Hugh Burnett | |
Birth Name: | Richard Hugh Burnett |
Birth Date: | 21 July 1924 |
Birth Place: | Sheffield, England, United Kingdom |
Death Place: | Richmond, London, England, United Kingdom |
Occupation: | Television producer, cartoonist |
Richard Hugh Burnett (21 July 1924 – 25 November 2011) was a British television producer and cartoonist.
Born in Sheffield, the son of a journalist who eventually became editor of the Methodist Recorder, Burnett studied at the London School of Economics.[1] After finishing his National Service serving in India with the Intelligence Corps, Burnett joined the BBC's Far Eastern Service at Bush House in 1949.[2] Personal Call, a radio series in which Burnett visited public figures of the day, was later developed into the series he produced for television, Face to Face, which consisted of interviews by John Freeman with prominent people from around the world.

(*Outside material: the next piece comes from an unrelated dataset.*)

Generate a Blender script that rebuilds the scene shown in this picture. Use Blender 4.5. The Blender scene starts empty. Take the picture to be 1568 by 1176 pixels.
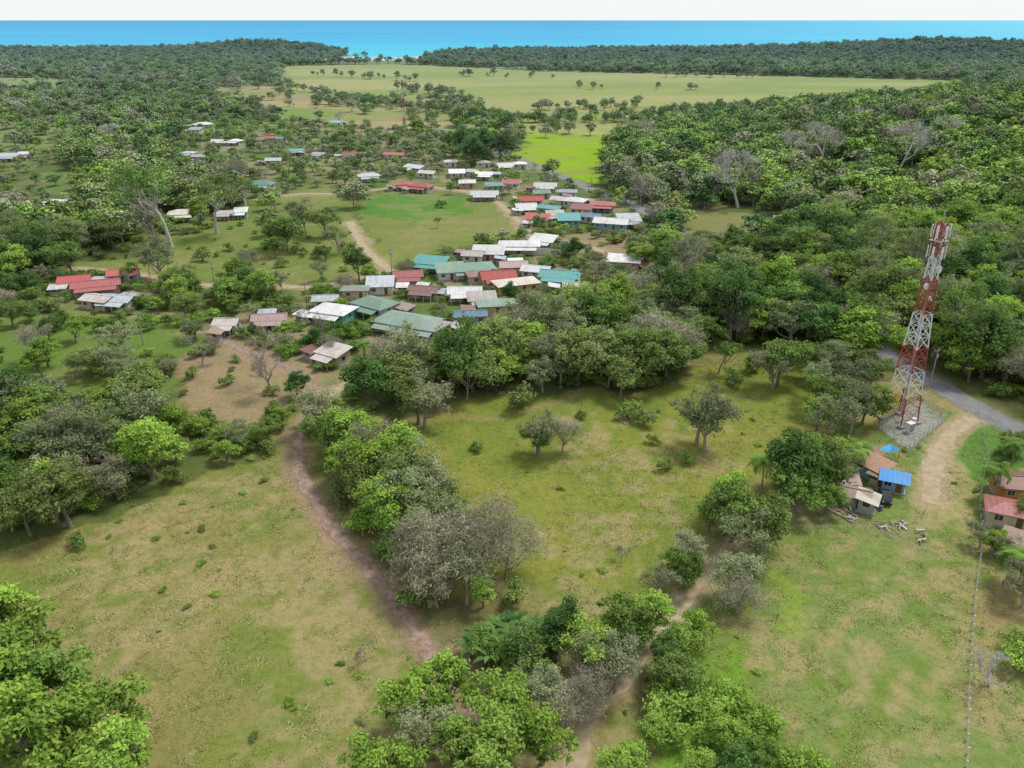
import bpy, math, random
import numpy as np
from mathutils import Vector, Matrix
random.seed(7)
RG=np.random.default_rng(7)
scene=bpy.context.scene
# ------------------------------------------------------------------ camera
H=75.0; PITCH=math.radians(24.2); FN=1241.0
cd=bpy.data.cameras.new("camera"); cam=bpy.data.objects.new("camera",cd)
scene.collection.objects.link(cam); cam.location=(0,0,H)
cam.rotation_euler=(math.radians(90)-PITCH,0,0)
cd.sensor_width=36; cd.lens=36*FN/1568; cd.clip_start=1; cd.clip_end=200000
scene.camera=cam
sp,cp=math.sin(PITCH),math.cos(PITCH)
def survey(u,v,z=0.0):
    """ground coordinates (metres) of a feature measured on the aerial photo"""
    dx=(u-784)/FN; dy=(588-v)/FN
    t=(H-z)/-( -sp+dy*cp)
    return (dx*t,(cp+dy*sp)*t)
def SV(L): return [survey(*p) for p in L]
# ------------------------------------------------------------------ world / sun
w=bpy.data.worlds.new("World"); scene.world=w; w.use_nodes=True
nt=w.node_tree; nt.nodes.clear()
sky=nt.nodes.new("ShaderNodeTexSky"); sky.sky_type='NISHITA'; sky.sun_disc=False
EL=math.radians(60); AZ=math.radians(60)
sky.sun_elevation=EL; sky.sun_rotation=AZ; sky.air_density=1.0; sky.dust_density=.6; sky.altitude=50
bg=nt.nodes.new("ShaderNodeBackground"); bg.inputs[1].default_value=0.13
wo=nt.nodes.new("ShaderNodeOutputWorld")
tc=nt.nodes.new("ShaderNodeTexCoord"); sx=nt.nodes.new("ShaderNodeSeparateXYZ"); nt.links.new(tc.outputs['Generated'],sx.inputs[0])
mr=nt.nodes.new("ShaderNodeMapRange"); nt.links.new(sx.outputs[2],mr.inputs[0]); mr.inputs[1].default_value=0; mr.inputs[2].default_value=.55; mr.inputs[3].default_value=.95; mr.inputs[4].default_value=.7
mx=nt.nodes.new("ShaderNodeMix"); mx.data_type='RGBA'; nt.links.new(mr.outputs[0],mx.inputs[0]); nt.links.new(sky.outputs[0],mx.inputs[6]); mx.inputs[7].default_value=(7.1,7.35,7.5,1)
nt.links.new(mx.outputs[2],bg.inputs[0]); nt.links.new(bg.outputs[0],wo.inputs[0])
sd=bpy.data.lights.new("sun",'SUN'); sd.energy=2.9; sd.angle=math.radians(14); sd.color=(1,.95,.87)
so=bpy.data.objects.new("sun",sd); scene.collection.objects.link(so)
S=Vector((math.sin(AZ)*math.cos(EL),math.cos(AZ)*math.cos(EL),math.sin(EL)))
so.rotation_euler=S.to_track_quat('Z','Y').to_euler(); so.location=(60,60,200)
scene.view_settings.view_transform='Standard'; scene.view_settings.look='None'; scene.view_settings.exposure=0
# ------------------------------------------------------------------ helpers
def lin(r,g,b,k=1.0):
    f=lambda c:(c/255/12.92 if c/255<=.04045 else ((c/255+.055)/1.055)**2.4)
    return (f(r)*k,f(g)*k,f(b)*k,1)
def sstep(t):
    t=np.clip(t,0,1); return t*t*(3-2*t)
def vnoise(x,y,s,seed=0):
    x=np.asarray(x,float)/s; y=np.asarray(y,float)/s
    xi=np.floor(x); yi=np.floor(y); fx=x-xi; fy=y-yi
    fx=fx*fx*(3-2*fx); fy=fy*fy*(3-2*fy)
    def h(a,b):
        q=np.sin(a*127.1+b*311.7+seed*74.7)*43758.5453
        return q-np.floor(q)
    return (h(xi,yi)*(1-fx)+h(xi+1,yi)*fx)*(1-fy)+(h(xi,yi+1)*(1-fx)+h(xi+1,yi+1)*fx)*fy
def hz(x,y):
    x=np.asarray(x,float); y=np.asarray(y,float)
    xr=np.maximum(135-.23*y,42)
    hill=30*sstep((x-xr-45)/215)*sstep((y-60)/160)*(1-sstep((y-430)/400))
    hill=hill*(.9+.25*vnoise(x,y,90,3))
    r=np.where(y>700,2.5*sstep((y-800)/600),0)
    r=r+24*np.exp(-((x-960)/260)**2-((y-1880)/170)**2)+9*np.exp(-((x-560)/330)**2-((y-1900)/150)**2)
    r=r+18*np.exp(-((x+600)/170)**2-((y-2080)/130)**2)+4*np.exp(-((x+1250)/500)**2-((y-2000)/300)**2)
    coast=2160-330*np.exp(-((x+275)/120)**2)-60*sstep((x-200)/900)+35*np.sin(x/160)
    r=r+ -9*sstep((y-coast)/60)*1.0
    far=sstep((y-coast-20)/80)
    r=r*(1-far)-6*far
    return hill+r
def surveyt(u,v):
    z=0.
    for _ in range(12):
        x,y=survey(u,v,z); z=.5*z+.5*float(hz(x,y))
    return x,y
def pip(x,y,poly):
    ins=np.zeros(x.shape,bool); n=len(poly)
    for i in range(n):
        x1,y1=poly[i]; x2,y2=poly[(i+1)%n]
        if y1==y2: continue
        c=((y1>y)!=(y2>y))&(x<(x2-x1)*(y-y1)/(y2-y1)+x1)
        ins^=c
    return ins
def resample(P,n=8):
    P=[np.array(p,float) for p in P]; P=[2*P[0]-P[1]]+P+[2*P[-1]-P[-2]]; out=[]
    for i in range(1,len(P)-2):
        for k in range(n):
            t=k/n; a,b,c,d=P[i-1:i+3]
            out.append(.5*((2*b)+(c-a)*t+(2*a-5*b+4*c-d)*t*t+(-a+3*b-3*c+d)*t**3))
    out.append(P[-2]); return np.array(out)
def dline(x,y,P):
    d=np.full(x.shape,1e9)
    for i in range(len(P)-1):
        ax,ay=P[i]; bx,by=P[i+1]; vx,vy=bx-ax,by-ay; L=vx*vx+vy*vy+1e-9
        t=np.clip(((x-ax)*vx+(y-ay)*vy)/L,0,1)
        d=np.minimum(d,np.hypot(x-ax-t*vx,y-ay-t*vy))
    return d
# ------------------------------------------------------------------ materials
def mk(name):
    m=bpy.data.materials.new(name); m.use_nodes=True; m.node_tree.nodes.clear()
    return m,m.node_tree
def N(nt,t,**kw):
    n=nt.nodes.new(t)
    for k,v in kw.items(): setattr(n,k,v)
    return n
def mixc(nt,f,a,b,blend='MIX'):
    n=N(nt,"ShaderNodeMix",data_type='RGBA',blend_type=blend)
    for s,v in ((n.inputs[0],f),(n.inputs[6],a),(n.inputs[7],b)):
        if hasattr(v,'is_output'): nt.links.new(v,s)
        else: s.default_value=v
    return n.outputs[2]
def mathn(nt,op,a,b=0.0,c=None):
    n=N(nt,"ShaderNodeMath",operation=op)
    for i,v in enumerate((a,b) if c is None else (a,b,c)):
        if hasattr(v,'is_output'): nt.links.new(v,n.inputs[i])
        else: n.inputs[i].default_value=v
    return n.outputs[0]
def ramp(nt,f,a,b,lo=0.,hi=1.):
    n=N(nt,"ShaderNodeMapRange"); nt.links.new(f,n.inputs[0])
    n.inputs[1].default_value=a;n.inputs[2].default_value=b;n.inputs[3].default_value=lo;n.inputs[4].default_value=hi
    return n.outputs[0]
def noise(nt,scale,det=3,vec=None,rough=.55):
    n=N(nt,"ShaderNodeTexNoise"); n.inputs['Scale'].default_value=scale; n.inputs['Detail'].default_value=det; n.inputs['Roughness'].default_value=rough
    if vec is None:
        g=N(nt,"ShaderNodeNewGeometry"); vec=g.outputs['Position']
    nt.links.new(vec,n.inputs['Vector']); return n.outputs[0]
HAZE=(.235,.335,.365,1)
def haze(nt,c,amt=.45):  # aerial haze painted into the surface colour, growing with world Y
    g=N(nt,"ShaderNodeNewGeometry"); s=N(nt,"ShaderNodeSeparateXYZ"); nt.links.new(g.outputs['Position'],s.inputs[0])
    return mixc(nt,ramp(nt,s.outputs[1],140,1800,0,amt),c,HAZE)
def leafmat(name,ca,cb,cc,trans=.25,hz_amt=.64,gain=1.22):
    m,nt=mk(name)
    at=N(nt,"ShaderNodeAttribute",attribute_name='tint'); oi=N(nt,"ShaderNodeObjectInfo")
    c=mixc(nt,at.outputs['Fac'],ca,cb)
    f=ramp(nt,oi.outputs['Random'],.3,1,0,.75)
    c=mixc(nt,f,c,cc)
    r2=mathn(nt,'FRACT',mathn(nt,'MULTIPLY',oi.outputs['Random'],17.3))
    v=ramp(nt,r2,0,1,.75*gain,1.25*gain)
    hs=N(nt,"ShaderNodeHueSaturation"); nt.links.new(c,hs.inputs['Color']); nt.links.new(v,hs.inputs['Value'])
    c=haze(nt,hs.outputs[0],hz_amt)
    d=N(nt,"ShaderNodeBsdfDiffuse"); nt.links.new(c,d.inputs[0]); o=N(nt,"ShaderNodeOutputMaterial")
    if trans>0:
        t=N(nt,"ShaderNodeBsdfTranslucent"); x=N(nt,"ShaderNodeMixShader"); x.inputs[0].default_value=trans
        nt.links.new(c,t.inputs[0]); nt.links.new(d.outputs[0],x.inputs[1]); nt.links.new(t.outputs[0],x.inputs[2]); nt.links.new(x.outputs[0],o.inputs[0])
    else: nt.links.new(d.outputs[0],o.inputs[0])
    return m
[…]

Later, he became a documentary maker and made a sequence of films, often shot secretly, about apartheid: South Africa Loves Jesus (1971), outlining the attitudes of Christian denominations to the South African government's race policies, and The Colour Line (1971), in which a blood bank labels its stock according to the race of the donor. During the 1970s, he made three programmes about the supernatural and ghostly occurrences. These were The Ghost Hunters (1975), The Mystery of Loch Ness (1976) and Out of This World (1977), about UFOs.
His cartoons appeared in magazines such as the New Statesman, Private Eye, and The Oldie. The depiction of monks was a speciality;[3] anthologies of his cartoons were published in the 1960s and 1970s in paperback under titles such as "Top Sacred" (1960), "Sacred and Confidential", and "Beware of the Abbot".
Hugh Burnett died on 25 November 2011 in Richmond, London, England. He was 87 and was predeceased by his wife, Simone Le Court de Billot (married in 1951) and their three sons.